- _Set exercise_: Retype each line of the listing below, from the first through the one holding "tag(o, 'dark uneven", with no other lines.

• • • • •

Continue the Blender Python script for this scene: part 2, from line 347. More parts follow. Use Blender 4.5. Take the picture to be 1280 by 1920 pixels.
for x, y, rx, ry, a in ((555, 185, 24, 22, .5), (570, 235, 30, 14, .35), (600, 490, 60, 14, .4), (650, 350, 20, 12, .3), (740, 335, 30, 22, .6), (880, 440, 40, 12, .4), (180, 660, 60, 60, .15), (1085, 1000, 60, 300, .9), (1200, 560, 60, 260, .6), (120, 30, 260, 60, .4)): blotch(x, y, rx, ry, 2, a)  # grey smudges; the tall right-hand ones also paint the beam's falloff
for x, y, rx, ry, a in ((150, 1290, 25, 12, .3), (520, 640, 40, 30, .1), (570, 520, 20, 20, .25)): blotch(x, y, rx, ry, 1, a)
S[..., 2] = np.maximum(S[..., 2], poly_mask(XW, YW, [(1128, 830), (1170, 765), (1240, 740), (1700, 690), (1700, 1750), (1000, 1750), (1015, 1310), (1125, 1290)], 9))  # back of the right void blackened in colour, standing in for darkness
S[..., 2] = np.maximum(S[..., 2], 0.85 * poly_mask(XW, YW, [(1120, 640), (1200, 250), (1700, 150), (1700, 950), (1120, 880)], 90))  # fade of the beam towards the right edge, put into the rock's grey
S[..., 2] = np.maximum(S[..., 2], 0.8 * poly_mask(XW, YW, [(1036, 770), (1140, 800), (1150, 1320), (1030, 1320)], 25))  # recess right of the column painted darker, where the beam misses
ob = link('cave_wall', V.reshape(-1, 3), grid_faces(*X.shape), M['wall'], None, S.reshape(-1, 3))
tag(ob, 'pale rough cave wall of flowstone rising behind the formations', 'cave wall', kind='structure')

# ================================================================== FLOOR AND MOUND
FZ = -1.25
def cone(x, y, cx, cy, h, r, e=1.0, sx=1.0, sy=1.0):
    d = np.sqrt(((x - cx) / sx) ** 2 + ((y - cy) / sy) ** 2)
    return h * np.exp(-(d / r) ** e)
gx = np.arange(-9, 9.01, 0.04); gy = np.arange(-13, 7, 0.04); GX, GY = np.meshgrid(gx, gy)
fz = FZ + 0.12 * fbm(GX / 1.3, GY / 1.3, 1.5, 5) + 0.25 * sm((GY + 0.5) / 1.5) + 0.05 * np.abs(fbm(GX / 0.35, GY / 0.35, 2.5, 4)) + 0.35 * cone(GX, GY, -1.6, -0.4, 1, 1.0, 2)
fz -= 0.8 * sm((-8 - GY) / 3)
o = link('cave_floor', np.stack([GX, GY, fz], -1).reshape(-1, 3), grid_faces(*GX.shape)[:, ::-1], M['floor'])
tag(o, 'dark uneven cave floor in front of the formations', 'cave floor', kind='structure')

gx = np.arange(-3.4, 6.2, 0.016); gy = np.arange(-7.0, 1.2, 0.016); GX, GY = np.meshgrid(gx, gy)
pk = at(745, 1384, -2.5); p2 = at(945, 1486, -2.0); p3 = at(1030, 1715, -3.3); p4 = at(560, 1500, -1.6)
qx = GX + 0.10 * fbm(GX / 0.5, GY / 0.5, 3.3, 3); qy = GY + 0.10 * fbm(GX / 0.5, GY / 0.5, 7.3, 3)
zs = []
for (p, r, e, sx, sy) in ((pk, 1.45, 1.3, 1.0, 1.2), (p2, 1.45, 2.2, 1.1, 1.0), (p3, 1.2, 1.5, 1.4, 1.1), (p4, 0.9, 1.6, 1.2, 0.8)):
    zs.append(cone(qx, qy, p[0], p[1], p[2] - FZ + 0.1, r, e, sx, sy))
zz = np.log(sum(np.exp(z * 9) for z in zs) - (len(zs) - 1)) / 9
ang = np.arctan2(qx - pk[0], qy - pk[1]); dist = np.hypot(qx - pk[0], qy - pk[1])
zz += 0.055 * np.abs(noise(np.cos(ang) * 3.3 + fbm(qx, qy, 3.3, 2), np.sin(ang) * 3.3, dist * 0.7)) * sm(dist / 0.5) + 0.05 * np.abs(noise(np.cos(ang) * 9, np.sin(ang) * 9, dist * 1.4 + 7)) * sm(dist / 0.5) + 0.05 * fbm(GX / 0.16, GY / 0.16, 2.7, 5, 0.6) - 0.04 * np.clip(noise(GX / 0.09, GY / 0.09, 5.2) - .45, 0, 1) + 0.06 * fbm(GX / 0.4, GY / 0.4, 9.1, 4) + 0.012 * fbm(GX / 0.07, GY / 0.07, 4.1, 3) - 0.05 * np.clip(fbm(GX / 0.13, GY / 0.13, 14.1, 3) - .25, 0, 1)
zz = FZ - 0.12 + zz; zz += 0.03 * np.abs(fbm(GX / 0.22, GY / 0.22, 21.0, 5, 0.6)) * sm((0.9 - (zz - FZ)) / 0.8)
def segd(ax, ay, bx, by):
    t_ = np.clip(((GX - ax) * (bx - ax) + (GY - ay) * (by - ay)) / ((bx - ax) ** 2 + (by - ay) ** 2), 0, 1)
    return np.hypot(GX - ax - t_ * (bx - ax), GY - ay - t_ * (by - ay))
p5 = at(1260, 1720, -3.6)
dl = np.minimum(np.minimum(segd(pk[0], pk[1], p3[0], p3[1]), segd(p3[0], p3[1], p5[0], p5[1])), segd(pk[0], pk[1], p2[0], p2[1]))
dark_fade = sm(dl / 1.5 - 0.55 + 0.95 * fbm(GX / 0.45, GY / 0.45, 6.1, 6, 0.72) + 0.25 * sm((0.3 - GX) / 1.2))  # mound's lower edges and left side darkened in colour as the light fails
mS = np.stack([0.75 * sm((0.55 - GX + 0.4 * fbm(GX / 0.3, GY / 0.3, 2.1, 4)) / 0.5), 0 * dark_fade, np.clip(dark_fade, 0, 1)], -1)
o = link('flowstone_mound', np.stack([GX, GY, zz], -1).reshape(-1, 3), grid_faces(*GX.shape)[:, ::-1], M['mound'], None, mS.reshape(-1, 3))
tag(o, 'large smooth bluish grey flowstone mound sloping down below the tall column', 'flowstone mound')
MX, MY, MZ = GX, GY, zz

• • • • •

- _Final result_:
Continue the Blender Python script for this scene: part 2, from line 347. More parts follow. Use Blender 4.5. Take the picture to be 1280 by 1920 pixels.
for x, y, rx, ry, a in ((555, 185, 24, 22, .5), (570, 235, 30, 14, .35), (600, 490, 60, 14, .4), (650, 350, 20, 12, .3), (740, 335, 30, 22, .6), (880, 440, 40, 12, .4), (180, 660, 60, 60, .15), (1085, 1000, 60, 300, .9), (1200, 560, 60, 260, .6), (120, 30, 260, 60, .4)): blotch(x, y, rx, ry, 2, a)  # grey smudges; the tall right-hand ones also paint the beam's falloff
for x, y, rx, ry, a in ((150, 1290, 25, 12, .3), (520, 640, 40, 30, .1), (570, 520, 20, 20, .25)): blotch(x, y, rx, ry, 1, a)
S[..., 2] = np.maximum(S[..., 2], poly_mask(XW, YW, [(1128, 830), (1170, 765), (1240, 740), (1700, 690), (1700, 1750), (1000, 1750), (1015, 1310), (1125, 1290)], 9))  # back of the right void blackened in colour, standing in for darkness
S[..., 2] = np.maximum(S[..., 2], 0.85 * poly_mask(XW, YW, [(1120, 640), (1200, 250), (1700, 150), (1700, 950), (1120, 880)], 90))  # fade of the beam towards the right edge, put into the rock's grey
S[..., 2] = np.maximum(S[..., 2], 0.8 * poly_mask(XW, YW, [(1036, 770), (1140, 800), (1150, 1320), (1030, 1320)], 25))  # recess right of the column painted darker, where the beam misses
ob = link('cave_wall', V.reshape(-1, 3), grid_faces(*X.shape), M['wall'], None, S.reshape(-1, 3))
tag(ob, 'pale rough cave wall of flowstone rising behind the formations', 'cave wall', kind='structure')

# ================================================================== FLOOR AND MOUND
FZ = -1.25
def cone(x, y, cx, cy, h, r, e=1.0, sx=1.0, sy=1.0):
    d = np.sqrt(((x - cx) / sx) ** 2 + ((y - cy) / sy) ** 2)
    return h * np.exp(-(d / r) ** e)
gx = np.arange(-9, 9.01, 0.04); gy = np.arange(-13, 7, 0.04); GX, GY = np.meshgrid(gx, gy)
fz = FZ + 0.12 * fbm(GX / 1.3, GY / 1.3, 1.5, 5) + 0.25 * sm((GY + 0.5) / 1.5) + 0.05 * np.abs(fbm(GX / 0.35, GY / 0.35, 2.5, 4)) + 0.35 * cone(GX, GY, -1.6, -0.4, 1, 1.0, 2)
fz -= 0.8 * sm((-8 - GY) / 3)
o = link('cave_floor', np.stack([GX, GY, fz], -1).reshape(-1, 3), grid_faces(*GX.shape)[:, ::-1], M['floor'])
tag(o, 'dark uneven cave floor in front of the formations', 'cave floor', kind='structure')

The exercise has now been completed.